Nesse espírito, passe no Museo de la Revolución, no Centro Habana. Antiga sede do governo, tem as paredes cravejadas de tiros, de uma tentativa frustrada do então futuro ditador Fidel de derrubar o ditador em exercício, Fulgencio Batista. Ali há fotos de Che, Fidel e Camilo Cienfuegos, o Ringo Starr da revolução.
No jardim, estão tanques e jipes usados pelos guerrilheiros. Destaque para o Granma, iate com que os guerrilheiros invadiram Cuba, vindos do México. Até hoje, é o mais célebre cruzeiro do país.
Saindo do centro histórico, um passeio fora dos padrões é o Callejón del Hamel, santuário afro-cubano a céu aberto onde há cultos de santería, o candomblé local, e shows de rumba aos domingos. É uma pequena vila no bairro de Cayo Hueso decorada com grafites e pinturas representando deuses e demônios africanos. Os orixás de lá são os mesmos de cá, assim como as táticas utilizadas pelos escravos para preservar a sua fé.
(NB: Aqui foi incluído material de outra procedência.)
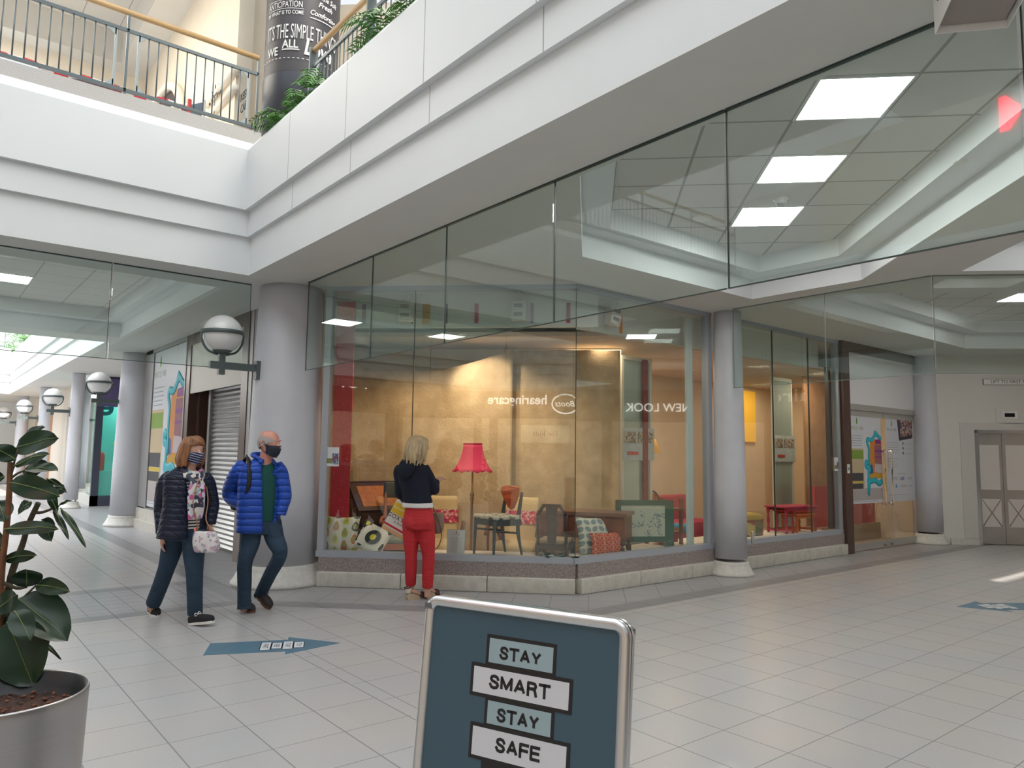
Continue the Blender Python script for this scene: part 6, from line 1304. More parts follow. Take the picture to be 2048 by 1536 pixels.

Vale muito!
A minha conclusão é que visitar Cuba reforça as suas convicções. Se você odeia o capitalismo, volta falando maravilhas do projeto socialista. Se você odeia o comunismo, volta certo de que tem razão. Dificilmente essa viagem mudará a sua visão de mundo, mas todos vão parar pra ouvir as suas histórias. O que mais quer um viajante?